Want to learn something? Ask a question and then listen. It is best to keep the lips zipped and ears open. France has some fabulous, well known tourist sites, some of which we visited. And like many other countries I’ve been to, the real gems are the people. Now if you ask and listen, you are likely to find out a whole lot more about the interesting things to see and know, rather than if you just bought a tour or wanted to make YOUR point to a local. In our case, we learned about which restaurants to go to. We also “discovered” the incredible local produce markets, found the best wine merchants and extraordinary places to visit. And most importantly, we found new friends and had some laughs together.

Observe and adapt. One conclusion I came to on first arriving in Paris is that I could suffer severely at the hands of Paris drivers and traffic. In a word, impossible. We quickly learned to go underground to the Paris Metro. Paris is large and densely populated. It is essentially 6 stories high. Five stories of apartments on top of ground floor shops. Note: Bellingham should not use Paris as an infill model. The streets are mostly narrow and heavily, seemingly permanently, clogged with buses, cars and motorbikes. I think the most popular car is the Chloresterol and it runs on French butter. Some Parisians ride bicycles in that mess; they must believe in reincarnation. Paris streets have signs at intersections that tell how many pedestrians were dispatched in the last year for that intersection. In short, the Metro works.

Food. The French love food. I love their food as well. They are really good at it, starting with the almost universal availability of great produce and meat products, everywhere. We did not see a lot of processed food. Almost everyone we saw was thin.

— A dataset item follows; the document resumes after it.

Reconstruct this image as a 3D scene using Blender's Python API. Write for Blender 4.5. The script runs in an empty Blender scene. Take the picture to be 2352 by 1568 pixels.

I suspect that’s because they have to walk due to the traffic.

Nothing’s perfect. Oh, and by the way, the French have problems, too: pollution, street people, religious intolerance, economic dislocation and I’m sure a few other things. Sounds a bit like us over here. One lesson of traveling is to see ourselves in a little kinder light. Whenever and wherever you are “working,” remember that “working” is actually serving. Now look at the other folks around you and remember that they are serving as well. Let’s try to honor that service. I’ll guarantee the food will be better, and you might just laugh a bit more.